Wednesday, 10 September 2008

A Play. By Nightwatchgirl.

Michael Vaughan enters the Bank Manager's Office, he ends a phone call on his mobile whilst also listening to loud music on his ipod. He sits down on the chair opposite the Bank Manager's desk. Michael wears the full England training kit and carries an umbrella. He wears three gold rings on various fingers and has a large, gold chain around his neck. He has a big grin on his face. The Bank Manager, Barry, wears a suit and tie. He is also smiling.

In this skit Michael Vaughan is a wannabe rude boy from Peckham (read Manchester).
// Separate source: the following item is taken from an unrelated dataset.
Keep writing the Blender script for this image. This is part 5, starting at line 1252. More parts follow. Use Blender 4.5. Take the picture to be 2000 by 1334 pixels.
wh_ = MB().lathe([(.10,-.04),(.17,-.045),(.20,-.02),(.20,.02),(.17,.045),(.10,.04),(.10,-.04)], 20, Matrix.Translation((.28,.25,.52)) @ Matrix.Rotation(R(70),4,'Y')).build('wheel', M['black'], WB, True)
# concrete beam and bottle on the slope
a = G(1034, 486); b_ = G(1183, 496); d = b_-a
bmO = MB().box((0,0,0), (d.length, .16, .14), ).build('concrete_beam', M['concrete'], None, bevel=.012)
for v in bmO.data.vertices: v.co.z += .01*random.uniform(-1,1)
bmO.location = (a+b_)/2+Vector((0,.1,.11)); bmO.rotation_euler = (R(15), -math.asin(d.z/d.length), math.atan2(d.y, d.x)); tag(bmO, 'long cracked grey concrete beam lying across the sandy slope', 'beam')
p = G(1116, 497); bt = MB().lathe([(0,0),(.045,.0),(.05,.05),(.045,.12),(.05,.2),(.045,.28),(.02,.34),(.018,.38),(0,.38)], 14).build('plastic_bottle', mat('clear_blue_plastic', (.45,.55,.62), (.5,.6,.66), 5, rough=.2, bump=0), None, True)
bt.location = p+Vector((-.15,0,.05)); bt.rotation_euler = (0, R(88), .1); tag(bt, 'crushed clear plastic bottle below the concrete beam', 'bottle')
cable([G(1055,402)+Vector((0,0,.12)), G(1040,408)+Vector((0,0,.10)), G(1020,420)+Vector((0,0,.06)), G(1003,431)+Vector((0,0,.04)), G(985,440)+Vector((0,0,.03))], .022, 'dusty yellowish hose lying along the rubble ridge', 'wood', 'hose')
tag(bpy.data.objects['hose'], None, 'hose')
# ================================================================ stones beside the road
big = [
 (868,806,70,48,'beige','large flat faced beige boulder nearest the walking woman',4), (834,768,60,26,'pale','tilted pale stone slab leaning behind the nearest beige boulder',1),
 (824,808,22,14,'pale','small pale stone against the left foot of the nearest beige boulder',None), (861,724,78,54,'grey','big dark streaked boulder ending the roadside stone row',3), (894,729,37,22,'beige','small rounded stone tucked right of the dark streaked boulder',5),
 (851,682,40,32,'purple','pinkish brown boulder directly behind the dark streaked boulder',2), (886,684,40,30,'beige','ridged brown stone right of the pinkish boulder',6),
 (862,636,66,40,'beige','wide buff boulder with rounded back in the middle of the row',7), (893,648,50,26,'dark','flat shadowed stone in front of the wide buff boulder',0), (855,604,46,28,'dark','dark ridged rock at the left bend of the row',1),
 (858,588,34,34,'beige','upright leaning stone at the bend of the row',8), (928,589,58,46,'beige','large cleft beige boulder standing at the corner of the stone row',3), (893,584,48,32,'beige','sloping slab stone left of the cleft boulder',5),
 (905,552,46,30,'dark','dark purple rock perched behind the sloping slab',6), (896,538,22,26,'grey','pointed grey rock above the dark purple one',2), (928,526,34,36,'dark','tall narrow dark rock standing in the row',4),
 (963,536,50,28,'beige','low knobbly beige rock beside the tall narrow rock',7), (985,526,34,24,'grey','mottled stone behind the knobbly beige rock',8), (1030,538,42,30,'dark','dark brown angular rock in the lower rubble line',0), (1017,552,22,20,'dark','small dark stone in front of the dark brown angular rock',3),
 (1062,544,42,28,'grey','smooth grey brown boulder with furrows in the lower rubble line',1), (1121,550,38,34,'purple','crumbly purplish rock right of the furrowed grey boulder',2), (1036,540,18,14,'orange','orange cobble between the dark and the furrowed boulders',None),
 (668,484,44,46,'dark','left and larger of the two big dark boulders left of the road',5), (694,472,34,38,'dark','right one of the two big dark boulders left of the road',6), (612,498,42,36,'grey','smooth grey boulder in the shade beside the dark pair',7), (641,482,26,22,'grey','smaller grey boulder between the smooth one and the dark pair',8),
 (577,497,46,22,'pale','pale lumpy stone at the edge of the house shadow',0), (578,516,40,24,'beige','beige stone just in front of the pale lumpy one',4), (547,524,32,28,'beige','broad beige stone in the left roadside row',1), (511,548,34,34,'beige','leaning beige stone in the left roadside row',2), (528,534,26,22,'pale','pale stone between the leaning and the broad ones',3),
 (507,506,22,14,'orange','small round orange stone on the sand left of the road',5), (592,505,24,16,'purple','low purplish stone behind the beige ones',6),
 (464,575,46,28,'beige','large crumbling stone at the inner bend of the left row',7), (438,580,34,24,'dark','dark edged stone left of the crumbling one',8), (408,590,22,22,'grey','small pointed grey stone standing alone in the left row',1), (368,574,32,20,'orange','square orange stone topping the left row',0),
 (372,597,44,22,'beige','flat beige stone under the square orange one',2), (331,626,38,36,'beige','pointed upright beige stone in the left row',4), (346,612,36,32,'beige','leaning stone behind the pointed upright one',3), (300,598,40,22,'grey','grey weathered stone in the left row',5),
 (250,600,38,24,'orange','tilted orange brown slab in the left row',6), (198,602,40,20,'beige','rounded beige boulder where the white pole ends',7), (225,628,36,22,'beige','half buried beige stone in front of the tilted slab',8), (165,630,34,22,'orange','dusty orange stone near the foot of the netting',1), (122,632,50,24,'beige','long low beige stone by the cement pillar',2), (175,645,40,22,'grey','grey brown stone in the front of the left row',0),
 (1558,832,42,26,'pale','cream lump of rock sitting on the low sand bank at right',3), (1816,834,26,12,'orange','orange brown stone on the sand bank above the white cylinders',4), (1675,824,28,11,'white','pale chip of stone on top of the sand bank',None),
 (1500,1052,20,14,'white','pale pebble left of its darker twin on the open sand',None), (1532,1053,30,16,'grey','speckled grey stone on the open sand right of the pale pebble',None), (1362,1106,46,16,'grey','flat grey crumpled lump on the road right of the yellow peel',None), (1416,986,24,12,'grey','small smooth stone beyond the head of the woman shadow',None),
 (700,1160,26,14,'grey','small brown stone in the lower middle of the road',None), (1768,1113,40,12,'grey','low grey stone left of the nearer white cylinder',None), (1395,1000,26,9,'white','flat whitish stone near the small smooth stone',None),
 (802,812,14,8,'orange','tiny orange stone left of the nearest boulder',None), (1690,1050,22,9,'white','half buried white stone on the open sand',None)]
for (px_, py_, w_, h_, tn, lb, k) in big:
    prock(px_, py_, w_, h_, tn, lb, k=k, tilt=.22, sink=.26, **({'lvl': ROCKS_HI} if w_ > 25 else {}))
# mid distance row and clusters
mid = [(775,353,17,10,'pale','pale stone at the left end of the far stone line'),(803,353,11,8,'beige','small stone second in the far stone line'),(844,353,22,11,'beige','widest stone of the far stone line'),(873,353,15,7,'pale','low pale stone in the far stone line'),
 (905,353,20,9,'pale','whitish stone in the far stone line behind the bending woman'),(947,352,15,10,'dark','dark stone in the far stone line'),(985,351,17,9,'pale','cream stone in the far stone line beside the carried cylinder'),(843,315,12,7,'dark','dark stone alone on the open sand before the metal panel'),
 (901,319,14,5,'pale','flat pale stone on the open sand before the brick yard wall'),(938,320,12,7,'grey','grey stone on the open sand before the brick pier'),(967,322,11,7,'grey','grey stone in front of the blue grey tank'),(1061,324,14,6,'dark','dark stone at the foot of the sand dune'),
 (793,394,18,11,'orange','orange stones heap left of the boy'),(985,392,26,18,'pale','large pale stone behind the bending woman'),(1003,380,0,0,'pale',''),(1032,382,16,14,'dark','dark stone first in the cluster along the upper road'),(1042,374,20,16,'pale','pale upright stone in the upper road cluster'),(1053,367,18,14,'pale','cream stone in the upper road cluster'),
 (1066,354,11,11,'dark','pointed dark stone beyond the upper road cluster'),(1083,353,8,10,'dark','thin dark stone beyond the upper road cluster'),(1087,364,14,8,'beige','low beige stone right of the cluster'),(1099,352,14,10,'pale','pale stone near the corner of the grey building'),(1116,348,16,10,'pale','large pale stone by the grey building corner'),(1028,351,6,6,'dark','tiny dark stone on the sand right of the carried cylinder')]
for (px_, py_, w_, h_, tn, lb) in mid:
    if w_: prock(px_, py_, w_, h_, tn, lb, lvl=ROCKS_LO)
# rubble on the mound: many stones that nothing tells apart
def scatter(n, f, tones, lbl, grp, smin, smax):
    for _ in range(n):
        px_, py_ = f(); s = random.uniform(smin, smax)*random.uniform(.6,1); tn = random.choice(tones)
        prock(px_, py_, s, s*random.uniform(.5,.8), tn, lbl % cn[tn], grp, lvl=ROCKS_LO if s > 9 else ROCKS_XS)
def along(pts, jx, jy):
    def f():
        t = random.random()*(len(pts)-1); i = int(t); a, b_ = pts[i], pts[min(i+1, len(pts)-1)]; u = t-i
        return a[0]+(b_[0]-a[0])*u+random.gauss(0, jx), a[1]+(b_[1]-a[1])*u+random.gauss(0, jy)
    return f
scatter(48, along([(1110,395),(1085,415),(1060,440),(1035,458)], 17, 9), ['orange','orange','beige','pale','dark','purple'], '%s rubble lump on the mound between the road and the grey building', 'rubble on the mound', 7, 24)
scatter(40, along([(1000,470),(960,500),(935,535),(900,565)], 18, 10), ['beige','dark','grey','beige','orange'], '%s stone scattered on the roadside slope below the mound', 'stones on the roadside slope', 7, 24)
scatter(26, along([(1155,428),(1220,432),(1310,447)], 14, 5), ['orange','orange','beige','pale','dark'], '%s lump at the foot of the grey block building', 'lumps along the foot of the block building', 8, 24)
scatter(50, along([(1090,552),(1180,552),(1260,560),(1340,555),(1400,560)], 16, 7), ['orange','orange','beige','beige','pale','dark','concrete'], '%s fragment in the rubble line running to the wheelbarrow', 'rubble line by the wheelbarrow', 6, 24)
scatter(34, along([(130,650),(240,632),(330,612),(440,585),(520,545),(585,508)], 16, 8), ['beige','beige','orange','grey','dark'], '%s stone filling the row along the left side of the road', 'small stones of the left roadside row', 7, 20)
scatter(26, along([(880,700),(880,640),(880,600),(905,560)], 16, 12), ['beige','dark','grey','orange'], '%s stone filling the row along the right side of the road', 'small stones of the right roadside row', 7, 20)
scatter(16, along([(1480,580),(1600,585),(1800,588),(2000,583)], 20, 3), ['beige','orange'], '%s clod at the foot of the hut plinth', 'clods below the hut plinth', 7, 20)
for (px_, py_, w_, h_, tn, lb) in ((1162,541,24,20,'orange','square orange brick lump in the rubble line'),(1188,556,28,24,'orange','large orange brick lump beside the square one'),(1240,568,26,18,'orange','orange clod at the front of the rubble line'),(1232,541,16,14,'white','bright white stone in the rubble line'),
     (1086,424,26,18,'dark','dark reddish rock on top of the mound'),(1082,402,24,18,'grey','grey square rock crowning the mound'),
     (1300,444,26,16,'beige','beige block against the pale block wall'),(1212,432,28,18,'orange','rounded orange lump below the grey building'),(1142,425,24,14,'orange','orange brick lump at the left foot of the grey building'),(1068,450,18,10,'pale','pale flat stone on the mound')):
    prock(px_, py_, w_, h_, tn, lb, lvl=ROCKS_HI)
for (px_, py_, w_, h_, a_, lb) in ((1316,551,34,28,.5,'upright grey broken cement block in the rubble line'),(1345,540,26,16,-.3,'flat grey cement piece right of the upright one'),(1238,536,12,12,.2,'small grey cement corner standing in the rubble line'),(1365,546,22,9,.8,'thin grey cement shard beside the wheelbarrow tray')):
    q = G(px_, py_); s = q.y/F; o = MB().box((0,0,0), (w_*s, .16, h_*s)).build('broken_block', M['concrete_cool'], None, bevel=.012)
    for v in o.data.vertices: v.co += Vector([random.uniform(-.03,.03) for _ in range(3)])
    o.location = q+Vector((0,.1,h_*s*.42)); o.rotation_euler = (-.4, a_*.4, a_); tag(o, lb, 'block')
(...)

Barry is from Mayfair.

Barry: Hello Mr. Vaughan. Terribly sorry about your recent loss as captain of our great nation.

Michael: Whassup Bazza. Ain't no prob mate, me got the new contract and I is rolling in it, innit.

Barry: Excellent. Well, you'll be pleased to know that your central contract has been deposited in to your account, and our discussion the other week about buying the Bentley is now more of a possibility.

Michael: Yes mate (makes hand gestures), that is banging. I is going to have Michael Vaughan in red stitching on all the seats, you get me. And massive screens so I can play Brian Lara on me playstation to get me batting up to standard.

Barry: Er. Excellent. (shifts uncomfortably in his seat, but Michael continues)

Michael: That KP is a fool. He finks I actually want to get back in the team, innit, but what's the point when they're paying me to not to play? I is going to sit this winter out, mate. And the summer. (laughs uncontrollably)

Barry: Well, we need to discuss your long term investments and your pension plan.

Michael: Yeah, whatever. (Michael's phone rings. He answers) Yes mate. How's it going? Nah, Goughy, I ain't feeling it, I'm buying me Bentley this afternoon. Later. (Michael ends the conversation) Baz, I gotta roll. Check you later, rudeboy.

Michael leaves the Bank Manager's office. He passes Matthew Hoggard who is just about to enter. They exchange a complicated set of hand gestures to indicate a greeting. Just as Michael is about to leave, Matthew kicks him in the shin and shouts abuse at him, before mugging Michael for his phone and wallet.

Revenge. A dish best served cold (no carbohydrates please). Vaughan, a batsman incapable of scoring runs. Hoggard, a bowler left out in the cold, to fend for himself because of a side strain. One has a central contract for no apparent reason. The other has a baby called Ernie, no contract and a Times column. Where is the justice?

Lights fade to black.


Anonymous said...

This is a real good one, NWG.
It took me three readings before it hit me.

She is in the dark.
You dimmed off the stage lights -
and left the 'blind' lady behind,
- Justice, I mean.

The Nightwatchgirl said...

Er. Exactly, chinaman, That is exactly what I meant. Exactly. Justice is blind, stupid and biased.
(justice is also known as peter moores)

Anonymous said...

As much as i do like Michael him a central contract was ridiculous.
How can we ever move forward if we keep relying on the past.
The Ashes team of 2005 was a fantastic combination of talent that had gelled over the years.
I remember saying to my boyfriend that we would never see that team play together again as sad as it was.
Now we must build for the future and give encouragement to the players out there who will hopefully fulfill our dreams again one day.
Not sure about the increment contracts or whatever it is they were called..maybe it was excrement?
I like Bob Willis saying they were just breadcrumbs off the table..just the ECB wanting more control over fringe players.
I just wish we wouldn't keep being
made a laughing stock of!

The Nightwatchgirl said...

Val, you are a wise woman.

Anonymous said...

*applauds wildly*

*throws flowers on stage as Nightwatchgirl takes curtain call*

*sobs into Hoggard testimonial hanky*

The Nightwatchgirl said...

Note to self: Tell Matthew about releasing a testimonial hanky, entitled: "The Workhorse was Robbed."

Other note to self: Have a nightwatchgirl testimonial.